_GIVEN INSTRUCTION:_ Set down the material once more, exactly as it appears.

_COLLECTED DATA:_

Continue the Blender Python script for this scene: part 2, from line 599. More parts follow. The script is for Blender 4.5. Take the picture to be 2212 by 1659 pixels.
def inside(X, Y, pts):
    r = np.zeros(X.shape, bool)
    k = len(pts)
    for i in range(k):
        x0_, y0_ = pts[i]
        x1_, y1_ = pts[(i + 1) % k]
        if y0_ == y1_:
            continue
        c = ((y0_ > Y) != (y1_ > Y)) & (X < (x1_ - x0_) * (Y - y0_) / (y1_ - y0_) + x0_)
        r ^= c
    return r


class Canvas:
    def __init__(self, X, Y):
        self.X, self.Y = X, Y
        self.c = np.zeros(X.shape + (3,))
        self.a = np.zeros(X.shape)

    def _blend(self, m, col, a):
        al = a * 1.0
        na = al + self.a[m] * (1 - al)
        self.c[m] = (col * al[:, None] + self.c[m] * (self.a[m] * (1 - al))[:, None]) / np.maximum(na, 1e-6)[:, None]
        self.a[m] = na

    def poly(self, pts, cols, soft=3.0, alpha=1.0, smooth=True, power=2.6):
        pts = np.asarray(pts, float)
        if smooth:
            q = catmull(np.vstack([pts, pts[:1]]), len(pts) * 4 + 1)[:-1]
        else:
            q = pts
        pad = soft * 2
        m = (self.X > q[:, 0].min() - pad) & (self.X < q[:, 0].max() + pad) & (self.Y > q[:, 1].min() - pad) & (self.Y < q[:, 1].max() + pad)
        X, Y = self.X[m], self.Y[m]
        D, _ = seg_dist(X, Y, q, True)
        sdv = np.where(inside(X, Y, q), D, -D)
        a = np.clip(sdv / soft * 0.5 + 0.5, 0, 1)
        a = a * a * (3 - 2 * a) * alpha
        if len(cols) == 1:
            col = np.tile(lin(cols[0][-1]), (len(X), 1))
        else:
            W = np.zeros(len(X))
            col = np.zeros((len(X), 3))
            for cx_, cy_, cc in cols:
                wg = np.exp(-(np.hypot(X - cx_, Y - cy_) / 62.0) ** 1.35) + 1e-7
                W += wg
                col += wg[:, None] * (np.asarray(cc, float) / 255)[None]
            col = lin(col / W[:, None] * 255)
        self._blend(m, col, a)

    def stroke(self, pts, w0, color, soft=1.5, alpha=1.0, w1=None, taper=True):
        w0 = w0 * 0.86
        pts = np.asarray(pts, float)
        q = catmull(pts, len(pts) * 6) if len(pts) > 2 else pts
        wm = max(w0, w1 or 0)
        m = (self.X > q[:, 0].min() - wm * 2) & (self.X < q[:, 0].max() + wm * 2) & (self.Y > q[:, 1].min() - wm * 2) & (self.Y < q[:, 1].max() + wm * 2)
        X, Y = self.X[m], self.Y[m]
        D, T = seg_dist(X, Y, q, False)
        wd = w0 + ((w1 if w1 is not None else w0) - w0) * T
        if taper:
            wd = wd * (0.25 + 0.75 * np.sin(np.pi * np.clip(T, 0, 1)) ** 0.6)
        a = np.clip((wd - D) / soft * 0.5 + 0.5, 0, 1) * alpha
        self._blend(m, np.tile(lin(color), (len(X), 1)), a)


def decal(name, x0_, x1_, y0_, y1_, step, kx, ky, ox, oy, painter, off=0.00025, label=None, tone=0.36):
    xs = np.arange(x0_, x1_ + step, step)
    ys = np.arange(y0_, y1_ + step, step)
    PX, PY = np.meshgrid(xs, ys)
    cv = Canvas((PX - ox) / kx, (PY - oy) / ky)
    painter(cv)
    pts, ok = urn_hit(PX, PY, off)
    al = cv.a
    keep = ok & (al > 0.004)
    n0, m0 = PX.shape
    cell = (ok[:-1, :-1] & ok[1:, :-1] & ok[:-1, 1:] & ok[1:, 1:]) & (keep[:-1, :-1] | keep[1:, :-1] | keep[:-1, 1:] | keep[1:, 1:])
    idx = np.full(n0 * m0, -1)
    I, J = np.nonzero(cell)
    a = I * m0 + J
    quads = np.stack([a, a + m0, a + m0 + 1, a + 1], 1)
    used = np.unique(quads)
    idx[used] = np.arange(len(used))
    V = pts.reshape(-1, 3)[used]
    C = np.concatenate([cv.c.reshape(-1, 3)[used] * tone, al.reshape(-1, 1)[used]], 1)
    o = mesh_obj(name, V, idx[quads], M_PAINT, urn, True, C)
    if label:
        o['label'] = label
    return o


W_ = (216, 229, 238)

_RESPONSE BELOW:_
Continue the Blender Python script for this scene: part 2, from line 599. More parts follow. The script is for Blender 4.5. Take the picture to be 2212 by 1659 pixels.
def inside(X, Y, pts):
    r = np.zeros(X.shape, bool)
    k = len(pts)
    for i in range(k):
        x0_, y0_ = pts[i]
        x1_, y1_ = pts[(i + 1) % k]
        if y0_ == y1_:
            continue
        c = ((y0_ > Y) != (y1_ > Y)) & (X < (x1_ - x0_) * (Y - y0_) / (y1_ - y0_) + x0_)
        r ^= c
    return r


class Canvas:
    def __init__(self, X, Y):
        self.X, self.Y = X, Y
        self.c = np.zeros(X.shape + (3,))
        self.a = np.zeros(X.shape)

    def _blend(self, m, col, a):
        al = a * 1.0
        na = al + self.a[m] * (1 - al)
        self.c[m] = (col * al[:, None] + self.c[m] * (self.a[m] * (1 - al))[:, None]) / np.maximum(na, 1e-6)[:, None]
        self.a[m] = na

    def poly(self, pts, cols, soft=3.0, alpha=1.0, smooth=True, power=2.6):
        pts = np.asarray(pts, float)
        if smooth:
            q = catmull(np.vstack([pts, pts[:1]]), len(pts) * 4 + 1)[:-1]
        else:
            q = pts
        pad = soft * 2
        m = (self.X > q[:, 0].min() - pad) & (self.X < q[:, 0].max() + pad) & (self.Y > q[:, 1].min() - pad) & (self.Y < q[:, 1].max() + pad)
        X, Y = self.X[m], self.Y[m]
        D, _ = seg_dist(X, Y, q, True)
        sdv = np.where(inside(X, Y, q), D, -D)
        a = np.clip(sdv / soft * 0.5 + 0.5, 0, 1)
        a = a * a * (3 - 2 * a) * alpha
        if len(cols) == 1:
            col = np.tile(lin(cols[0][-1]), (len(X), 1))
        else:
            W = np.zeros(len(X))
            col = np.zeros((len(X), 3))
            for cx_, cy_, cc in cols:
                wg = np.exp(-(np.hypot(X - cx_, Y - cy_) / 62.0) ** 1.35) + 1e-7
                W += wg
                col += wg[:, None] * (np.asarray(cc, float) / 255)[None]
            col = lin(col / W[:, None] * 255)
        self._blend(m, col, a)

    def stroke(self, pts, w0, color, soft=1.5, alpha=1.0, w1=None, taper=True):
        w0 = w0 * 0.86
        pts = np.asarray(pts, float)
        q = catmull(pts, len(pts) * 6) if len(pts) > 2 else pts
        wm = max(w0, w1 or 0)
        m = (self.X > q[:, 0].min() - wm * 2) & (self.X < q[:, 0].max() + wm * 2) & (self.Y > q[:, 1].min() - wm * 2) & (self.Y < q[:, 1].max() + wm * 2)
        X, Y = self.X[m], self.Y[m]
        D, T = seg_dist(X, Y, q, False)
        wd = w0 + ((w1 if w1 is not None else w0) - w0) * T
        if taper:
            wd = wd * (0.25 + 0.75 * np.sin(np.pi * np.clip(T, 0, 1)) ** 0.6)
        a = np.clip((wd - D) / soft * 0.5 + 0.5, 0, 1) * alpha
        self._blend(m, np.tile(lin(color), (len(X), 1)), a)


def decal(name, x0_, x1_, y0_, y1_, step, kx, ky, ox, oy, painter, off=0.00025, label=None, tone=0.36):
    xs = np.arange(x0_, x1_ + step, step)
    ys = np.arange(y0_, y1_ + step, step)
    PX, PY = np.meshgrid(xs, ys)
    cv = Canvas((PX - ox) / kx, (PY - oy) / ky)
    painter(cv)
    pts, ok = urn_hit(PX, PY, off)
    al = cv.a
    keep = ok & (al > 0.004)
    n0, m0 = PX.shape
    cell = (ok[:-1, :-1] & ok[1:, :-1] & ok[:-1, 1:] & ok[1:, 1:]) & (keep[:-1, :-1] | keep[1:, :-1] | keep[:-1, 1:] | keep[1:, 1:])
    idx = np.full(n0 * m0, -1)
    I, J = np.nonzero(cell)
    a = I * m0 + J
    quads = np.stack([a, a + m0, a + m0 + 1, a + 1], 1)
    used = np.unique(quads)
    idx[used] = np.arange(len(used))
    V = pts.reshape(-1, 3)[used]
    C = np.concatenate([cv.c.reshape(-1, 3)[used] * tone, al.reshape(-1, 1)[used]], 1)
    o = mesh_obj(name, V, idx[quads], M_PAINT, urn, True, C)
    if label:
        o['label'] = label
    return o


W_ = (216, 229, 238)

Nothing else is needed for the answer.